Exercise brief: Begin with the first line and repeat exactly through the line containing "the reef', cat='seaweed')"; leave every image out.

Data block:
((

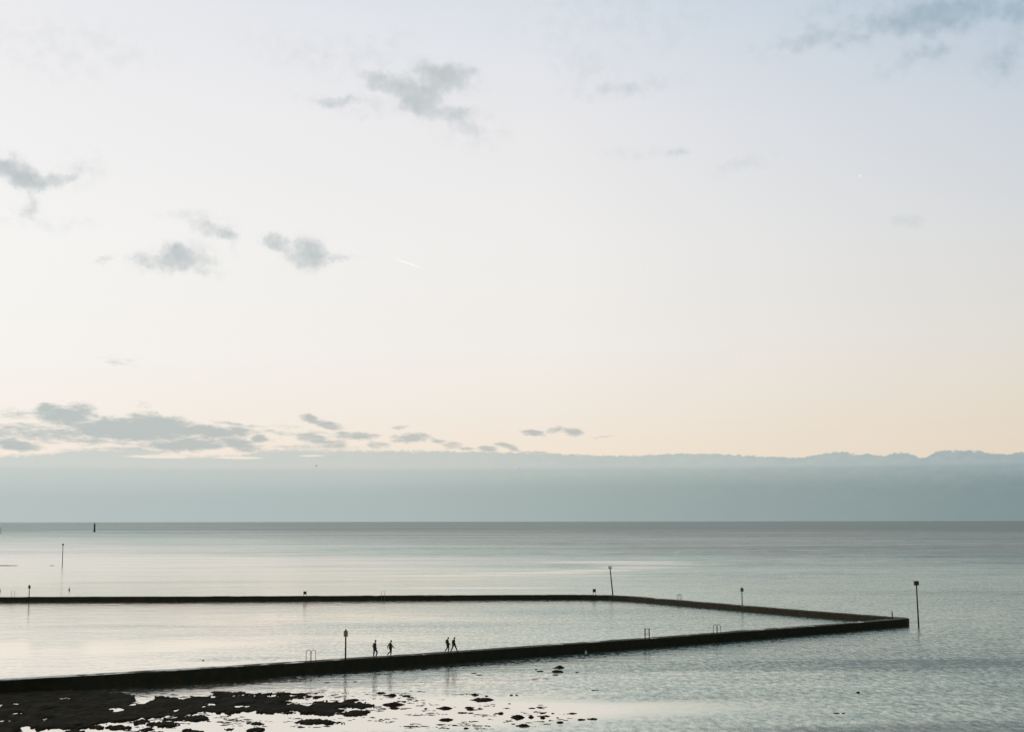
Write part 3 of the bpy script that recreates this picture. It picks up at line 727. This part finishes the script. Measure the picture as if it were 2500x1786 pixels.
# weed and pebbles breaking the surface: nobody could count them
rnd = random.Random(5)
wd = MB()
ZN = [(640, 760, 1706, 1718, 30), (735, 845, 1684, 1716, 50), (840, 1030, 1686, 1716, 70), (900, 1010, 1724, 1736, 40), (1000, 1120, 1705, 1745, 40), (980, 1110, 1764, 1778, 50), (535, 660, 1746, 1776, 70), (440, 560, 1740, 1765, 40),
      (1120, 1240, 1740, 1780, 60), (1230, 1400, 1735, 1775, 70), (1160, 1330, 1712, 1732, 30), (840, 960, 1745, 1770, 24), (340, 460, 1690, 1705, 24), (1120, 1160, 1690, 1696, 12), (300, 460, 1750, 1784, 50), (690, 860, 1750, 1775, 30), (1250, 1340, 1640, 1660, 5)]
for x0, x1, y0, y1, n in ZN:
    for k in range(n // 4 + 1):
        cx, cy = rnd.uniform(x0, x1), rnd.uniform(y0, y1)
        for j in range(rnd.randint(3, 7)):
            p = at(cx + rnd.gauss(0, 9), cy + rnd.gauss(0, 0.9))
            lx = abs(rnd.gauss(0.12, 0.16)) + 0.03; ly = lx * rnd.uniform(.3, .8); n_ = 9; hz = rnd.uniform(.006, .022)
            r1 = []; r2 = []
            for q in range(n_):
                th = 2 * math.pi * q / n_; rr = rnd.uniform(.6, 1.2)
                r1.append((p.x + math.cos(th) * lx * rr, p.y + math.sin(th) * ly * rr, -0.01)); r2.append((p.x + math.cos(th) * lx * rr * .6, p.y + math.sin(th) * ly * rr * .6, hz * rnd.uniform(.7, 1.2)))
            wd.add(r1 + r2, [(q, (q + 1) % n_, n_ + (q + 1) % n_, n_ + q) for q in range(n_)] + [tuple(range(n_, 2 * n_))])
tag(wd.build('seaweed', M_rock, smooth=True), kind='stuff', label='specks of weed and pebble breaking the shallow water round the reef', cat='seaweed')


# ------------------------------------------------------------------ posts and signs
def basket_post(px, ytop, ybase, zbase, wpx, hpx, label, pole_w=0.14, finial=True, mat=M_rust, slats=4, base_pt=None, bmat=M_board, lean=0.0):
    p = base_pt or at(px, ybase, zbase); mp = mpp(p)
    h = (ybase - ytop) * mp * 1.005; w_ = wpx * mp; bh = hpx * mp
    t = empty('beacon_post', p, label=label, cat='post', group='slatted beacon posts on the pool walls')
    cap = 0.20 if finial else 0.0
    m = MB(); m.tube([(0, 0, -0.3), (0, 0, h - cap - 0.02)], [pole_w / 2, pole_w / 2 * 0.92], 12)
    m.tube([(0, 0, 0), (0, 0, 0.05)], [pole_w * 1.1, pole_w * 1.0], 12)
    m.build('pole', mat, t, True)
    zt = h - cap
    m = MB()
    sh = bh / slats
    for k in range(slats):                       # open square basket of horizontal slats
        z = zt - bh + sh * (k + 0.5)
        for sgn in (-1, 1):
            m.box((0, sgn * w_ / 2, z), (w_, 0.025, sh * 0.72))
            m.box((sgn * w_ / 2, 0, z), (0.025, w_ - 0.06, sh * 0.72))
    for sx in (-1, 1):
        for sy in (-1, 1): m.box((sx * (w_ / 2 - .05), sy * (w_ / 2 - .05), zt - bh / 2), (0.05, 0.05, bh))
    m.build('basket', bmat, t)
    if finial:
        m = MB(); m.tube([(0, 0, zt - 0.03), (0, 0, zt + 0.05), (0, 0, zt + 0.14), (0, 0, zt + 0.20)], [w_ * .26, w_ * .20, w_ * .18, w_ * .10], 10)
        m.build('lamp_cap', M_dark, t, True)
    t.rotation_euler = (0, lean, 0.12)
    return t


def at_wall(px, line_px_y):                      # a point on a wall top
    return at(px, line_px_y, WT)


basket_post(843, 1537, 1608.5, WT, 9.6, 13.5, 'red post with slatted ochre basket on the near wall beside the hooped ladder', 0.19, base_pt=at(843.5, 1608.5, WT))
basket_post(71, 1427, 1456, WT, 4.8, 7, 'rusty post with slatted basket on the far wall near the left edge', 0.17, base_pt=at(71, 1455.9, WT), mat=M_rustd, bmat=M_rustd)
basket_post(1811.5, 1434, 1477, WT, 6.5, 8, 'dark red post with pale basket and pointed cap on the slanting side wall', 0.17, base_pt=at(1812, 1476.4, WT), bmat=M_grey, slats=3)


def channel_pole(name_label, top, base, zb, kind, mat, r=0.12, head=0.55):
    p = at(*base, zb); mp = mpp(p)
    h = (base[1] - top[1]) * mp; dxm = (top[0] - base[0] + (base[0] - 1250) * math.tan(PITCH) / FPX * (base[1] - top[1])) * mp
    t = empty('channel_pole', p, label=name_label, cat='pole', group='tall channel poles standing in the sea')
    t.rotation_euler = (0, math.atan2(dxm, h), 0)
    m = MB(); m.tube([(0, 0, -1.2), (0, 0, h * 0.5), (0, 0, h - head * 0.5)], [r * 1.1, r, r * 0.85], 12)
    m.build('pole', mat, t, True)
    m = MB(); z = h - head / 2
    if kind == 'box':
        for k in range(4): m.box((0, 0, h - head + head * (k + .5) / 4), (head, head, head / 4 * 0.86))
        m.box((0, 0, z), (head * .86, head * .86, head * .96))
    elif kind == 'ball':
        m.ball((0, 0, z), head / 2, 14)
    else:                                        # open cage
        for k in range(3):
            zz = h - head + head * (k + .3) / 2.7
            for sg in (-1, 1):
                m.box((0, sg * head / 2, zz), (head, 0.05, 0.07)); m.box((sg * head / 2, 0, zz), (0.05, head - .1, 0.07))
        for sx in (-1, 0, 1):
            for sy in (-1, 1): m.box((sx * (head / 2 - .04), sy * (head / 2 - .04), z), (0.06, 0.06, head))
    m.build('topmark', mat, t, kind == 'ball')
    return t


channel_pole('tall rust-brown pole with a box top standing in the sea off the right-hand point', (2237, 1420), (2243, 1530.5), 0, 'box', M_rustd, 0.11, 0.66)
channel_pole('tall dark red pole leaning left with an open cage top behind the far corner', (1489, 1382), (1496.5, 1455.5), 0, 'cage', M_rust, 0.13, 0.62)
channel_pole('thin pole with a round ball top far out in the sea on the left', (154, 1327), (152, 1382.5), 0, 'ball', M_rustd, 0.12, 0.72)
channel_pole('faint thin pole near the horizon at the very left edge', (2, 1287), (2, 1302), 0, 'ball', M_grey, 0.28, 0.9)

# lighted beacon tower near the horizon
p = at(230.5, 1297.5); mp = mpp(p)
t = empty('beacon_tower', p, label='squat beacon tower on a thick pile just under the horizon on the left', cat='beacon')
m = MB(); m.tube([(0, 0, -2), (0, 0, 1.6), (0, 0, 1.7), (0, 0, 11)], [1.75, 1.75, 1.35, 1.25], 20); m.build('column', M_pile, t, True)
m = MB(); m.tube([(0, 0, 11), (0, 0, 11.35)], [2.1, 2.1], 20)
for k in range(8):
    a_ = k * math.pi / 4; m.tube([(2 * math.cos(a_), 2 * math.sin(a_), 11.3), (2 * math.cos(a_), 2 * math.sin(a_), 12.6)], 0.09, 6)
m.tube([(2 * math.cos(k * math.pi / 8), 2 * math.sin(k * math.pi / 8), 12.6) for k in range(17)], 0.1, 6)
m.build('gallery', M_pile, t)
m = MB(); m.tube([(0, 0, 11.35), (0, 0, 13.4), (0, 0, 14.2), (0, 0, 15.6)], [.55, .5, .9, .12], 12); m.box((0, 0, 14.0), (2.6, .2, .5)); m.build('lantern', M_dark, t, True)

# stub post on the wall at the point
p = at(2178.5, 1508, WT)
t = empty('stub_post', p, label='short dark stub post on top of the wall at the right-hand point', cat='post')
m = MB(); m.tube([(0, 0, -.2), (0, 0, 1.02), (0, 0, 1.06)], [.085, .08, .06], 12); m.build('post', M_dark, t, True)
m = MB(); m.tube([(0, 0, 0), (0, 0, .06), (0, 0, .08)], [.17, .17, .1], 12); m.build('base_plate', M_dark, t, True)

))

Solution:
Write part 3 of the bpy script that recreates this picture. It picks up at line 727. This part finishes the script. Measure the picture as if it were 2500x1786 pixels.
# weed and pebbles breaking the surface: nobody could count them
rnd = random.Random(5)
wd = MB()
ZN = [(640, 760, 1706, 1718, 30), (735, 845, 1684, 1716, 50), (840, 1030, 1686, 1716, 70), (900, 1010, 1724, 1736, 40), (1000, 1120, 1705, 1745, 40), (980, 1110, 1764, 1778, 50), (535, 660, 1746, 1776, 70), (440, 560, 1740, 1765, 40),
      (1120, 1240, 1740, 1780, 60), (1230, 1400, 1735, 1775, 70), (1160, 1330, 1712, 1732, 30), (840, 960, 1745, 1770, 24), (340, 460, 1690, 1705, 24), (1120, 1160, 1690, 1696, 12), (300, 460, 1750, 1784, 50), (690, 860, 1750, 1775, 30), (1250, 1340, 1640, 1660, 5)]
for x0, x1, y0, y1, n in ZN:
    for k in range(n // 4 + 1):
        cx, cy = rnd.uniform(x0, x1), rnd.uniform(y0, y1)
        for j in range(rnd.randint(3, 7)):
            p = at(cx + rnd.gauss(0, 9), cy + rnd.gauss(0, 0.9))
            lx = abs(rnd.gauss(0.12, 0.16)) + 0.03; ly = lx * rnd.uniform(.3, .8); n_ = 9; hz = rnd.uniform(.006, .022)
            r1 = []; r2 = []
            for q in range(n_):
                th = 2 * math.pi * q / n_; rr = rnd.uniform(.6, 1.2)
                r1.append((p.x + math.cos(th) * lx * rr, p.y + math.sin(th) * ly * rr, -0.01)); r2.append((p.x + math.cos(th) * lx * rr * .6, p.y + math.sin(th) * ly * rr * .6, hz * rnd.uniform(.7, 1.2)))
            wd.add(r1 + r2, [(q, (q + 1) % n_, n_ + (q + 1) % n_, n_ + q) for q in range(n_)] + [tuple(range(n_, 2 * n_))])
tag(wd.build('seaweed', M_rock, smooth=True), kind='stuff', label='specks of weed and pebble breaking the shallow water round the reef', cat='seaweed')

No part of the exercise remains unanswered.